Somerville’s Powder House Circle updated with safer infrastructure

10/13/2021 - Medford/Somerville, MA - The Powder House Circle is pictured on October 13, 2021. Sophie Dolan / The Tufts Daily

The Powder House Circle, a busy intersection in Somerville, was upgraded this summer with lane improvements, bike lanes, updated crosswalks and physical barriers, intending to improve safety and navigability for drivers, cyclists and pedestrians alike.

Located at the intersection of College Avenue, Warner Street, Broadway and Powder House Boulevard, the six-way roundabout has caused frustration among Somerville residents, according to Will Mbah, Somerville city councilor at-large and 2022 mayoral candidate. Powder House Circle has also been the site of several car crashes and has been previously labelled a “high crash intersection” by the City of Somerville. 

Rocco DiRico, executive director of government and communications at Tufts University, expressed what made the intersection unsafe.

“Under the old design, Powder House Circle was confusing and chaotic,” DiRico wrote in an email to the Daily. “It was very difficult for pedestrians and cyclists to navigate.”

Arah Schuur of Somerville Bike Safety, which is an advocacy group dedicated to fighting for safe and separate bike infrastructure for the city, described the previous Powder House Square Circle as a free-for-all.

“There were no demarcations for lanes … no bike lanes … no painted automobile lanes … no flex posts,” Schuur said

Schuur, who regularly bikes through Powder House Circle, felt that the old design was particularly dangerous and life-threatening for cyclists. 

“There was no delineation for bicycles; there was no physical protection,” Schuur said. “You just had to kind of share the space with very aggressive drivers who were also confused.”

Pedestrians also had a hard time safely maneuvering and crossing Powder House Circle. According to Mbah, pedestrians often traveled through lanes of traffic to reach the island in the middle of the roundabout. 

Additionally, given the location of Powder House Circle, many of the drivers who pass through are commuters or are from out of town.

“They’re coming from another town, going somewhere else and they’re using our streets and our infrastructure just to get through,” Schuur said. “It takes them time to learn.”

Between the confusing lanes, dangerous crosswalks and lack of demarcation, Powder House Circle had been in dire need of renovation. According to an article by the City of Somerville Mobility Committee, an updated Powder House Circle plan has been in the works since 2019

“There were several public meetings when the project was being designed,” DiRico said. “Our students, faculty, and staff had the opportunity to give the City their input.”
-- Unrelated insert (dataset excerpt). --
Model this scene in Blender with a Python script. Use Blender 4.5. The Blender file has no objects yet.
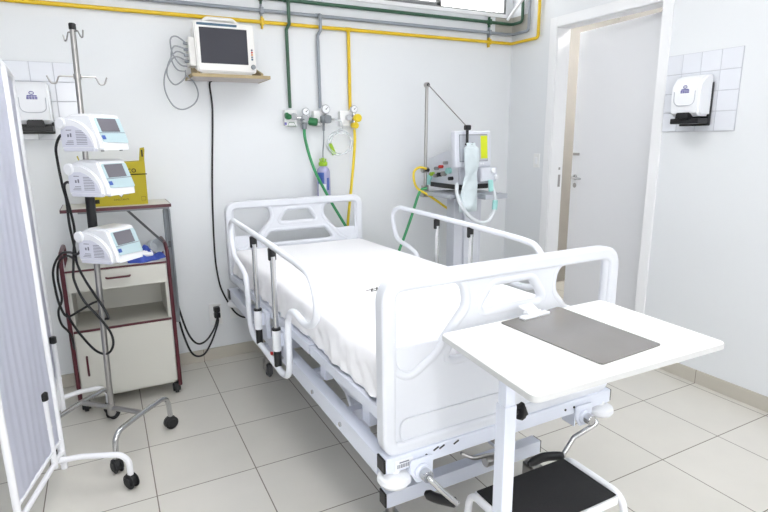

The City of Somerville finally broke ground on the renovations this past summer. 

The additions to the intersection include shortened crosswalks, flex posts, renovated bus stops, protected bike lanes, curb extensions and painted vehicle lanes. 
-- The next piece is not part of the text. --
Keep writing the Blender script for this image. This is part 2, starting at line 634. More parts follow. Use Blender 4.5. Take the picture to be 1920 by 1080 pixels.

Based on feedback from the community, Mbah reported that the changes have made the roundabout safer for pedestrians, cyclists and drivers. One of the most notable changes to Powder House Circle is the change from three vehicle lanes to one.

“It has also simplified the vehicle traffic that travels through the roundabout,” Mbah wrote in an email to the Daily. “The expanded medians make it clear that the circle is for single lane traffic, whereas before there were frequently two lanes of vehicles travelling through the circle.”  
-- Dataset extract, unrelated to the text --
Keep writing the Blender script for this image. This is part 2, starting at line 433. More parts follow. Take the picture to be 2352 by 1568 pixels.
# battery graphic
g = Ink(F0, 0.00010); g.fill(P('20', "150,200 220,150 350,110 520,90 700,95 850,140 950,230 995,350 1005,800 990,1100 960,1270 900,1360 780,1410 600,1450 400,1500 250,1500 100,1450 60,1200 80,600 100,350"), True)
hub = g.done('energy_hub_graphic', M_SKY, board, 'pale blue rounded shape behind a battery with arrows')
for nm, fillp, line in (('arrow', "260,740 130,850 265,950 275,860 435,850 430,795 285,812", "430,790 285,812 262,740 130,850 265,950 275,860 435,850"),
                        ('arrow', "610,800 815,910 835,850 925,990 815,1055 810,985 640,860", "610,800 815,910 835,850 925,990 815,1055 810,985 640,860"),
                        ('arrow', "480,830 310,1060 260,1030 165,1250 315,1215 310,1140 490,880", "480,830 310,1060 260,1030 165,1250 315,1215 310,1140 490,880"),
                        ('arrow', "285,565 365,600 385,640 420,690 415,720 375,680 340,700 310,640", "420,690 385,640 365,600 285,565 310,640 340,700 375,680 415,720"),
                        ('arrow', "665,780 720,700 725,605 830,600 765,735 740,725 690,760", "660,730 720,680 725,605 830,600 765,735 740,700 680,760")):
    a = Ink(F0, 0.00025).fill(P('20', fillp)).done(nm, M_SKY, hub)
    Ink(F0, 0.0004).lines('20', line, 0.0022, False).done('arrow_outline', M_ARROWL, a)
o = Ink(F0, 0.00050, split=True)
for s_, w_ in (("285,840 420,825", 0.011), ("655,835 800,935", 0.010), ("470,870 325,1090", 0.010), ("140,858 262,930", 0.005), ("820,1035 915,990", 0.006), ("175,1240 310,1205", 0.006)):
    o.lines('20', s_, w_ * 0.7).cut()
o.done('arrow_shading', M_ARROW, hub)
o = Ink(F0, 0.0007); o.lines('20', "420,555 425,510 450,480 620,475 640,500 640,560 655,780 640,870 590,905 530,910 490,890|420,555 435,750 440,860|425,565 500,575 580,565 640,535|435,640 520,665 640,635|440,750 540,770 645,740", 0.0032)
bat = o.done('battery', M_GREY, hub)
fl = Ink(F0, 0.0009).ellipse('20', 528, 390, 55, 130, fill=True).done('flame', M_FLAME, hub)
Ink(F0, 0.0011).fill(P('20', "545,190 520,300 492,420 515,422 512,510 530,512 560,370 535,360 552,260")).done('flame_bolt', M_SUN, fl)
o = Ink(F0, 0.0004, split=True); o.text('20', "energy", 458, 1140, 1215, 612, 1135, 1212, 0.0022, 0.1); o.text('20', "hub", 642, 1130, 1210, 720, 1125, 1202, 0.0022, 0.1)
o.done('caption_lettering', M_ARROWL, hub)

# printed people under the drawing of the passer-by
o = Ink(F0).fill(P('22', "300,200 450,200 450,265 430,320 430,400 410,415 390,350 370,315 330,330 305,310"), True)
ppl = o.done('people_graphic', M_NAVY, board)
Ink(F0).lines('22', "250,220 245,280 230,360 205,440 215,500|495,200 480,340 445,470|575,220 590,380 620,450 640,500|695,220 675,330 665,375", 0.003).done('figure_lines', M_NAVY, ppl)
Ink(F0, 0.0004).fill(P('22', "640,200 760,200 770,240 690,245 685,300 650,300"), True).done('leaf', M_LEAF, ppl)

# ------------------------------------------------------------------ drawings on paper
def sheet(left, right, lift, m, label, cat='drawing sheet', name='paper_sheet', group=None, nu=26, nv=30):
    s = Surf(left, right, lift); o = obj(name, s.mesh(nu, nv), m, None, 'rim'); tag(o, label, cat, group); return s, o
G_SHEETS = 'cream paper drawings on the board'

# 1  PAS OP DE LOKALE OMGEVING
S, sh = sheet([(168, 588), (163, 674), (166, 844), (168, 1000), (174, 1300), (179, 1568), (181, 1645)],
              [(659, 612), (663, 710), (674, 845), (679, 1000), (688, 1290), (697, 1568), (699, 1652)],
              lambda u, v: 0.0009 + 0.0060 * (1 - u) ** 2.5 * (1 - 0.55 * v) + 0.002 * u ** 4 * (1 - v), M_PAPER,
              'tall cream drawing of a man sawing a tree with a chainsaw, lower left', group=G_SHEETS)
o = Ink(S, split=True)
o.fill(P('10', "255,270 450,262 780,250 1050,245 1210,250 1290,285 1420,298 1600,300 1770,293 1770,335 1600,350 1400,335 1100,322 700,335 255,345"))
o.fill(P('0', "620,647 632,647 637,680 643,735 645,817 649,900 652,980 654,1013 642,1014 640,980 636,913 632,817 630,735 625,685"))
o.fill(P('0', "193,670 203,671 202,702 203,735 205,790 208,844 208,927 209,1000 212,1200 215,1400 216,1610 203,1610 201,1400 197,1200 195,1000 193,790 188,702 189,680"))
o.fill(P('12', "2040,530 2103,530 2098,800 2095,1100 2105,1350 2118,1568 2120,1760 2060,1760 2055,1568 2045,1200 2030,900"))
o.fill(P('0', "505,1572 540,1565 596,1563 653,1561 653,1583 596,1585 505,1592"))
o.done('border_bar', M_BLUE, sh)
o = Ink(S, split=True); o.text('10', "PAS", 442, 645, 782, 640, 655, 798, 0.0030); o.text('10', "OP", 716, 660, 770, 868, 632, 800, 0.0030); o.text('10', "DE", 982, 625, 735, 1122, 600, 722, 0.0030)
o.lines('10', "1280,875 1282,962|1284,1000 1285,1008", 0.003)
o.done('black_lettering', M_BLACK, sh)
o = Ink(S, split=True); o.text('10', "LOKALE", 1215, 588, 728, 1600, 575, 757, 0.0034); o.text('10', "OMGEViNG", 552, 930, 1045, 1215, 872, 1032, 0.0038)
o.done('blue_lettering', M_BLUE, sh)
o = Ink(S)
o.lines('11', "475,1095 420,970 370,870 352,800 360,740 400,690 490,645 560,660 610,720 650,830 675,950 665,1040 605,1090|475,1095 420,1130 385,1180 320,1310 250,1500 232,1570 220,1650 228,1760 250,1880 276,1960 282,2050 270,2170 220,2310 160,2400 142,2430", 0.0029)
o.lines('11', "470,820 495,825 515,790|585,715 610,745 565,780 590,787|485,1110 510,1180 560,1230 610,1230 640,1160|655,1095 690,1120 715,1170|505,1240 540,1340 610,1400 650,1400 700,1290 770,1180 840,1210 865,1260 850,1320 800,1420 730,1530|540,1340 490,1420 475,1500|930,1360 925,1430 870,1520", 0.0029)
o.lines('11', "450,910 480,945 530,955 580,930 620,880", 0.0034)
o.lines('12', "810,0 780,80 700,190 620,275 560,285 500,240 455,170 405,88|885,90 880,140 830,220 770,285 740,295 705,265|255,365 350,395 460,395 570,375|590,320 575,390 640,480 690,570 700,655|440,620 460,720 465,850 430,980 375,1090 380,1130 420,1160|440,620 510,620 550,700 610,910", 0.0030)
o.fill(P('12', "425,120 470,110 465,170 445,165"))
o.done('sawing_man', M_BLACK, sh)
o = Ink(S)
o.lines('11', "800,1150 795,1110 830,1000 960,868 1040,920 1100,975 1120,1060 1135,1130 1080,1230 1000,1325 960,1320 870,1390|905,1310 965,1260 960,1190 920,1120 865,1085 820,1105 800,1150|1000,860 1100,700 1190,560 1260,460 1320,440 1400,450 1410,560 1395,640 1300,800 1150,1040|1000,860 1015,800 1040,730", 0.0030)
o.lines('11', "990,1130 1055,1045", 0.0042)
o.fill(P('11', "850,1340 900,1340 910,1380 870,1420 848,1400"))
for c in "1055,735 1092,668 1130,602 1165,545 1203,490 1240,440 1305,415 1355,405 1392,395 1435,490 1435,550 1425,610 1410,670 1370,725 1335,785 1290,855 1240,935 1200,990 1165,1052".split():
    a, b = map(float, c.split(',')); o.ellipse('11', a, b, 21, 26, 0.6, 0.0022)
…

According to Schuur, the decrease in the number of vehicle lanes in combination with the squaring off of turns also encourages drivers to slow down, and the protected and lineated bike lanes have made Powder House Circle safer for cyclists.

“Separating bicycles from cars is the primary safety improvement, along with reducing the speed of cars,” Schuur said.

Students and faculty have welcomed the changes to the rotary.

“The shortened crosswalks and protected bike lanes will make it much easier for students to get to and from Davis Square,” DiRico said.

Mbah discussed next steps for future renovations in Somerville’s narrow streets and highly trafficked areas. He is a founding member of the Somerville Alliance for Safe Streets and is passionate about making Somerville’s streets safe for individuals with disabilities. 

“Many of our sidewalks are outdated and difficult to navigate for people with disabilities, especially those that use a device to help them travel or are visually impaired,” Mbah said. “Our next step should be to make sure this roundabout and all streets and sidewalks in Somerville are safe for this community.”